5.11d (redpointed one of these in previous year)
5.11c - 5.11c
5.11b - 5.11b - 5.11b - 5.11b
5.11a - 5.11a - 5.11a - 5.11a - 5.11a
5.10d - 5.10d - 5.10d - 5.10d - 5.10d - 5.10d - 5.10d - 5.10d (generally onsighting this grade)
The top row is a grade that you have redpointed once. The bottom row is the grade that you can
usually onsight. In order to be at the very minimum exam standard you should have in your recent
experience (previous year) redpointed one tradional climb of 5.11d, or absolute minimum of 5.11c.
This would give you a small margin of ability to consistently and comfortably onsight routes at the
exam standard of 5.10d, while wearing a backpack, and occupying your mind of the complexities of
client care on route such as gear placement, pacing, coaching, hauling, ect.

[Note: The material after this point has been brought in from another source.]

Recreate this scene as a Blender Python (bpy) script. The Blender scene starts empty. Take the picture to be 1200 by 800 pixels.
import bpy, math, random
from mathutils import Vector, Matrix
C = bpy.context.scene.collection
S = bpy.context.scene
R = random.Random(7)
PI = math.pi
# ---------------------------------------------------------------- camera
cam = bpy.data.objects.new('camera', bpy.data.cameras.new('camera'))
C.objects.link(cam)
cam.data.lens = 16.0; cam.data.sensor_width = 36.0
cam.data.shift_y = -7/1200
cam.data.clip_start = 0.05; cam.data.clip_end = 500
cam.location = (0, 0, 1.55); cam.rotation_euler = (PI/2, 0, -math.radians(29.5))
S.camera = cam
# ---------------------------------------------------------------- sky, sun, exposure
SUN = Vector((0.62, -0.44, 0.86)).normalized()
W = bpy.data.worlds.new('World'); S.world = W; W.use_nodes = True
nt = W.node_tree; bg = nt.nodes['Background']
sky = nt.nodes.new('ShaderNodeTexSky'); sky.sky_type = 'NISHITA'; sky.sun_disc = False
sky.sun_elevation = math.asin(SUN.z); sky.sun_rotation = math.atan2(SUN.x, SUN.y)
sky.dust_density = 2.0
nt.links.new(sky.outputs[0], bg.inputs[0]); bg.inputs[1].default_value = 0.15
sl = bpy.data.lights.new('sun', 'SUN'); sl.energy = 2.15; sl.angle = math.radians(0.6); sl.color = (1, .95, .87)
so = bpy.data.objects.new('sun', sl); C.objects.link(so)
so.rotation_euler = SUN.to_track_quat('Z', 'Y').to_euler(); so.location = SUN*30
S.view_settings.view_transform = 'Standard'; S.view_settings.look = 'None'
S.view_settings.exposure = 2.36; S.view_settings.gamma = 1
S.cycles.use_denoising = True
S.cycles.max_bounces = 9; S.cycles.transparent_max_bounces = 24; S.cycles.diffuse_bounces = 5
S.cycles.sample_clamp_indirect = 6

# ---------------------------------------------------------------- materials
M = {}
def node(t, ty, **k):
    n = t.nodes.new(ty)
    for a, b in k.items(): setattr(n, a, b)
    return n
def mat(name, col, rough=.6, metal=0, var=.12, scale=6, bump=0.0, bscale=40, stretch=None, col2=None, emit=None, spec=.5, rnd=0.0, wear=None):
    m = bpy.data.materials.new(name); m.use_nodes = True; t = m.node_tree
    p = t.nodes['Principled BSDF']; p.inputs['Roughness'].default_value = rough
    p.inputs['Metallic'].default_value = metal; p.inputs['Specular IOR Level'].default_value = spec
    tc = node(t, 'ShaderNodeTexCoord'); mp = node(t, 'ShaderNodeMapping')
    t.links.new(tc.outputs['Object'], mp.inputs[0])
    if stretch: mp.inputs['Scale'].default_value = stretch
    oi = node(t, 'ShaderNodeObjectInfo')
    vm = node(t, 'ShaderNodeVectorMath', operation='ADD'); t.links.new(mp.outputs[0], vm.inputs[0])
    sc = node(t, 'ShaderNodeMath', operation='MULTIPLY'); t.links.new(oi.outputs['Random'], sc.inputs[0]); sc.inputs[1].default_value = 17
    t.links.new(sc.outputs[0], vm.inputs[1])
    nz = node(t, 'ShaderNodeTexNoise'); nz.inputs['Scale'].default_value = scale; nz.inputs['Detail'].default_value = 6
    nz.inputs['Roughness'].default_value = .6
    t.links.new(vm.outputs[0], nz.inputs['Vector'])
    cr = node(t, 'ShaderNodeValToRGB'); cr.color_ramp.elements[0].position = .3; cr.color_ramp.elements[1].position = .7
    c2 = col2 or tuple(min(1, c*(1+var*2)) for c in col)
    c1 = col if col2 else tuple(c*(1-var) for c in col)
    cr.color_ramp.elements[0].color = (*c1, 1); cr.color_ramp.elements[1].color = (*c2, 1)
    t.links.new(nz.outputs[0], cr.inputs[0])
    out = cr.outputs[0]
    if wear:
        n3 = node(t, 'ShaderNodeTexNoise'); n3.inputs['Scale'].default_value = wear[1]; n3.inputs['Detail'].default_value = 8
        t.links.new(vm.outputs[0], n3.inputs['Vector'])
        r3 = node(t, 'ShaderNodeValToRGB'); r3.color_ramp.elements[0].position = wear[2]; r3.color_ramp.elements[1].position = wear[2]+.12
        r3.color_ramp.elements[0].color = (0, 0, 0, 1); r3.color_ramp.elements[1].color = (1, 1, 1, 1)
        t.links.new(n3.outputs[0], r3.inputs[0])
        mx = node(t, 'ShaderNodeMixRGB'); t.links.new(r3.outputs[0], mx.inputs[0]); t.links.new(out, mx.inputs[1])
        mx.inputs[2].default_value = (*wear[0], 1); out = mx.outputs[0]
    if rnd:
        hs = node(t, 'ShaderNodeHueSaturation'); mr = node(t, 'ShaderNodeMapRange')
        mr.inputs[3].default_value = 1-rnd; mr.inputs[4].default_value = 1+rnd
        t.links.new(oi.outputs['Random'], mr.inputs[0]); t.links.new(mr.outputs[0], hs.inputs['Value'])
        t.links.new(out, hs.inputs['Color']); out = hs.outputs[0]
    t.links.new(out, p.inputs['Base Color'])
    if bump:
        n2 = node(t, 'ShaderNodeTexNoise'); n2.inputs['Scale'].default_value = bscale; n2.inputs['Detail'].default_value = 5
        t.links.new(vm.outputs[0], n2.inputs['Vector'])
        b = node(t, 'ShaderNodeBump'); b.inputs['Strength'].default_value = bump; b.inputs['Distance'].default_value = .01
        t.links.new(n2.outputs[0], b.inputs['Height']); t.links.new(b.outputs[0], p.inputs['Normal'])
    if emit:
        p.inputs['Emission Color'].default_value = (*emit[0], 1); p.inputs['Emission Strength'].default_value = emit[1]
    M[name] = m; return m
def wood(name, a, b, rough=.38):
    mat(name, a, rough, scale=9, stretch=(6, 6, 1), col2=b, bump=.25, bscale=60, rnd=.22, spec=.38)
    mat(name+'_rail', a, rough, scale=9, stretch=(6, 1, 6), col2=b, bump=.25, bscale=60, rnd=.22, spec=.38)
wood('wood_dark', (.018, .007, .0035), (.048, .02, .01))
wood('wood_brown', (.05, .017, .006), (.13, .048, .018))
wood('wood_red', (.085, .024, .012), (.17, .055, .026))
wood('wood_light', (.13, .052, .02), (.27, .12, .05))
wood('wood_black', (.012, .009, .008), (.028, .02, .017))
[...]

Bringing up your top end will naturally bring up your bottom end. This is how it works. If you
really sit down and make yourself a route pyramid from, lets say, your previous two years of
climbing, if it doesn't look like this, or is lopsided in some way, you should pay attention to that.
For some guides I imagine they don't do as much effort in redpointing/projecting on traditional
gear. If one only goes out onsight climbing and either fails or succeeds, and never revisits/retries the
pitch in light of failure, they are selling themselves short, and cutting off a well-known and well
tested path to improvement.
Certainly, learning and practicing redpoint/project tactics on sport climbs is more convenient
because of the availability of safe sport climbing, more reasonable to do a larger volume of. In other
words, do a lot of sport climbing, both pushing your onsight capabilities and your max
redpoint.
Because the standard is to be able to guide grade V routes (for full rock guide, or grade III for rock
instructor) you should strongly consider climbing at least 1 grade VI route, if you haven't already.
You can put the route grades (I, II, III, IV, V, VI) in their own route pyramid. If you want to step it
up further, consider climbing a grade VI in a day to ensure that you have a proven ability to be fast
and effecient both as a climber and with technical skills.
If I were to choose one rock climb in America which contains virtually every element of personal
movement and technical skills needed to be a certified rock guide it would be the Regular NW Face
of Half Dome in Yosemite. Its fair to say that a certified rock guide should be able to complete a
one-day ascent of this route with a partner of similar ability, at the time of their exam. It is one of
the most historic and awesome rock climbs in North America, the start of the clean climbing
revolution.
My best advice, nonetheless, is to invest heavily in increasing your max ability as early on in your
climbing/guiding career as possible. That is the piece of advice I most wish I had been given and
listened to. The above route pyramids are simply from which you can accurately measure your
current abilities, and work toward improvement.
Lastly, there are tons of resources for improving at rock climbing. From personal coaches, to books,
to online generalized coaching programs, the list is endless. Here is a list of books that I and many
others have found valuable on the road to self-improvement:
-9 out of 10 Climbers Make the Same Mistakes, Dave McCleod
-The Rock Warriors Way, Arno Ilgner (because climbing is mostly mental, anyways)
-The Rock Climbers Training Manual, Anderson brothers
-Climbstrong.com, Steve Bechtel's website on which he sells training plans a books
-The Self-Coached Climber, Douglas Hunter
-Mastermind, Jerry Moffat's book on the mental side of climbing
I wish everyone the best of luck out there on your journeys.